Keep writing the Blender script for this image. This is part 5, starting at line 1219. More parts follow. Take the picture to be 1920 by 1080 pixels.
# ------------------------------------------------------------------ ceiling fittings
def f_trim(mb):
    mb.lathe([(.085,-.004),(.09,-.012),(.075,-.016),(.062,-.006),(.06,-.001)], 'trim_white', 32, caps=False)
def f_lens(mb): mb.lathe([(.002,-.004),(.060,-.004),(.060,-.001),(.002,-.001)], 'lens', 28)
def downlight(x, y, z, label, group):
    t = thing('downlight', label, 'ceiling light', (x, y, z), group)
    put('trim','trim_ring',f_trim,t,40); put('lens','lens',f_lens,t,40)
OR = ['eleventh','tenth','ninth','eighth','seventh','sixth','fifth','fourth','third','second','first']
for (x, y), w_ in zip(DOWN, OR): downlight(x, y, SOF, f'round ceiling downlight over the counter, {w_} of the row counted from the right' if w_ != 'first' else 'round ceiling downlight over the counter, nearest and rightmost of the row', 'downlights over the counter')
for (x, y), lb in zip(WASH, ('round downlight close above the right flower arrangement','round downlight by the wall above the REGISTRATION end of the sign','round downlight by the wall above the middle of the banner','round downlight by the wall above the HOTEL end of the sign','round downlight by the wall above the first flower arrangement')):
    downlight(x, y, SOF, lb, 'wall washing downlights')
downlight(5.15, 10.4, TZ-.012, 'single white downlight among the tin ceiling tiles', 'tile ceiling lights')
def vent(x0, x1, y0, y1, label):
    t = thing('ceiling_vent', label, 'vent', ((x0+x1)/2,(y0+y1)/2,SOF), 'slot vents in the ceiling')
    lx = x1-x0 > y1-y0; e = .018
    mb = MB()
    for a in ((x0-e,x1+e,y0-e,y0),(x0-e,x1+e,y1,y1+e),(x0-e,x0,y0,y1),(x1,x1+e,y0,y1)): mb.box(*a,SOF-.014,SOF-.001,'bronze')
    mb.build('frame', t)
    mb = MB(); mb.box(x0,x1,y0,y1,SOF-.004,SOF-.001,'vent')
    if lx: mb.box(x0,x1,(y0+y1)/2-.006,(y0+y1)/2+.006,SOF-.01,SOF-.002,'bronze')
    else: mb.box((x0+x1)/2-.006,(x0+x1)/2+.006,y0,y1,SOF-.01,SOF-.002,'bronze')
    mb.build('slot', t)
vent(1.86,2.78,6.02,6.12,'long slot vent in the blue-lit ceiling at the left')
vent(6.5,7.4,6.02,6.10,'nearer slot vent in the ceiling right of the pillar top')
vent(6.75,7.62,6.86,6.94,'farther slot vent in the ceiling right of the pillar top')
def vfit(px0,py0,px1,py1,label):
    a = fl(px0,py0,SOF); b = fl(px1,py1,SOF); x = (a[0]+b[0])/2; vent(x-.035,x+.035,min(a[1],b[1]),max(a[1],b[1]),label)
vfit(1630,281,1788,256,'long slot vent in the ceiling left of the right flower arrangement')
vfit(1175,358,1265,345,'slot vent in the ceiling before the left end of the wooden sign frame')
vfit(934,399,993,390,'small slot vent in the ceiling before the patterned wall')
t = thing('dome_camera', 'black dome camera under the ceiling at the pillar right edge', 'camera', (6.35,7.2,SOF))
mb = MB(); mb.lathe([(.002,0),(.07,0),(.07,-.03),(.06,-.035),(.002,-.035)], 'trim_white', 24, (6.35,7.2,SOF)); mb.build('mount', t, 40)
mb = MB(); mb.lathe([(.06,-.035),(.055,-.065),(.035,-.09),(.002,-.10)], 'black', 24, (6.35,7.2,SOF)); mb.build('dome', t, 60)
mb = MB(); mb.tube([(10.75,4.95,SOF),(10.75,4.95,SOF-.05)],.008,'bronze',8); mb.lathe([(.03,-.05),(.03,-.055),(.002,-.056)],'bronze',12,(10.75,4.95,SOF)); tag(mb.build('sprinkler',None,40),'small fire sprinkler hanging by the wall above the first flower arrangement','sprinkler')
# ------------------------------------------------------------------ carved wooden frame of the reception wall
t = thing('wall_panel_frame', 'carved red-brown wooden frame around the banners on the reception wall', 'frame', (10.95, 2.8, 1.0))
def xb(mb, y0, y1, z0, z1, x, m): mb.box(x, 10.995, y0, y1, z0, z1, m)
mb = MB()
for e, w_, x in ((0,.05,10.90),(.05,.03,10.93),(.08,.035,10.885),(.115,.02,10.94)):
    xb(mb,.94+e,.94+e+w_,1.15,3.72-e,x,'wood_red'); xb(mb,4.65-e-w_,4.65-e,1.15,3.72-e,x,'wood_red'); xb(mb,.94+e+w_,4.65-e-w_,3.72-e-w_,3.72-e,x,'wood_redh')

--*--

Exercise objective: Set down all of the data above, word for word.

Exercise output:
Keep writing the Blender script for this image. This is part 5, starting at line 1219. More parts follow. Take the picture to be 1920 by 1080 pixels.
# ------------------------------------------------------------------ ceiling fittings
def f_trim(mb):
    mb.lathe([(.085,-.004),(.09,-.012),(.075,-.016),(.062,-.006),(.06,-.001)], 'trim_white', 32, caps=False)
def f_lens(mb): mb.lathe([(.002,-.004),(.060,-.004),(.060,-.001),(.002,-.001)], 'lens', 28)
def downlight(x, y, z, label, group):
    t = thing('downlight', label, 'ceiling light', (x, y, z), group)
    put('trim','trim_ring',f_trim,t,40); put('lens','lens',f_lens,t,40)
OR = ['eleventh','tenth','ninth','eighth','seventh','sixth','fifth','fourth','third','second','first']
for (x, y), w_ in zip(DOWN, OR): downlight(x, y, SOF, f'round ceiling downlight over the counter, {w_} of the row counted from the right' if w_ != 'first' else 'round ceiling downlight over the counter, nearest and rightmost of the row', 'downlights over the counter')
for (x, y), lb in zip(WASH, ('round downlight close above the right flower arrangement','round downlight by the wall above the REGISTRATION end of the sign','round downlight by the wall above the middle of the banner','round downlight by the wall above the HOTEL end of the sign','round downlight by the wall above the first flower arrangement')):
    downlight(x, y, SOF, lb, 'wall washing downlights')
downlight(5.15, 10.4, TZ-.012, 'single white downlight among the tin ceiling tiles', 'tile ceiling lights')
def vent(x0, x1, y0, y1, label):
    t = thing('ceiling_vent', label, 'vent', ((x0+x1)/2,(y0+y1)/2,SOF), 'slot vents in the ceiling')
    lx = x1-x0 > y1-y0; e = .018
    mb = MB()
    for a in ((x0-e,x1+e,y0-e,y0),(x0-e,x1+e,y1,y1+e),(x0-e,x0,y0,y1),(x1,x1+e,y0,y1)): mb.box(*a,SOF-.014,SOF-.001,'bronze')
    mb.build('frame', t)
    mb = MB(); mb.box(x0,x1,y0,y1,SOF-.004,SOF-.001,'vent')
    if lx: mb.box(x0,x1,(y0+y1)/2-.006,(y0+y1)/2+.006,SOF-.01,SOF-.002,'bronze')
    else: mb.box((x0+x1)/2-.006,(x0+x1)/2+.006,y0,y1,SOF-.01,SOF-.002,'bronze')
    mb.build('slot', t)
vent(1.86,2.78,6.02,6.12,'long slot vent in the blue-lit ceiling at the left')
vent(6.5,7.4,6.02,6.10,'nearer slot vent in the ceiling right of the pillar top')
vent(6.75,7.62,6.86,6.94,'farther slot vent in the ceiling right of the pillar top')
def vfit(px0,py0,px1,py1,label):
    a = fl(px0,py0,SOF); b = fl(px1,py1,SOF); x = (a[0]+b[0])/2; vent(x-.035,x+.035,min(a[1],b[1]),max(a[1],b[1]),label)
vfit(1630,281,1788,256,'long slot vent in the ceiling left of the right flower arrangement')
vfit(1175,358,1265,345,'slot vent in the ceiling before the left end of the wooden sign frame')
vfit(934,399,993,390,'small slot vent in the ceiling before the patterned wall')
t = thing('dome_camera', 'black dome camera under the ceiling at the pillar right edge', 'camera', (6.35,7.2,SOF))
mb = MB(); mb.lathe([(.002,0),(.07,0),(.07,-.03),(.06,-.035),(.002,-.035)], 'trim_white', 24, (6.35,7.2,SOF)); mb.build('mount', t, 40)
mb = MB(); mb.lathe([(.06,-.035),(.055,-.065),(.035,-.09),(.002,-.10)], 'black', 24, (6.35,7.2,SOF)); mb.build('dome', t, 60)
mb = MB(); mb.tube([(10.75,4.95,SOF),(10.75,4.95,SOF-.05)],.008,'bronze',8); mb.lathe([(.03,-.05),(.03,-.055),(.002,-.056)],'bronze',12,(10.75,4.95,SOF)); tag(mb.build('sprinkler',None,40),'small fire sprinkler hanging by the wall above the first flower arrangement','sprinkler')
# ------------------------------------------------------------------ carved wooden frame of the reception wall
t = thing('wall_panel_frame', 'carved red-brown wooden frame around the banners on the reception wall', 'frame', (10.95, 2.8, 1.0))
def xb(mb, y0, y1, z0, z1, x, m): mb.box(x, 10.995, y0, y1, z0, z1, m)
mb = MB()
for e, w_, x in ((0,.05,10.90),(.05,.03,10.93),(.08,.035,10.885),(.115,.02,10.94)):
    xb(mb,.94+e,.94+e+w_,1.15,3.72-e,x,'wood_red'); xb(mb,4.65-e-w_,4.65-e,1.15,3.72-e,x,'wood_red'); xb(mb,.94+e+w_,4.65-e-w_,3.72-e-w_,3.72-e,x,'wood_redh')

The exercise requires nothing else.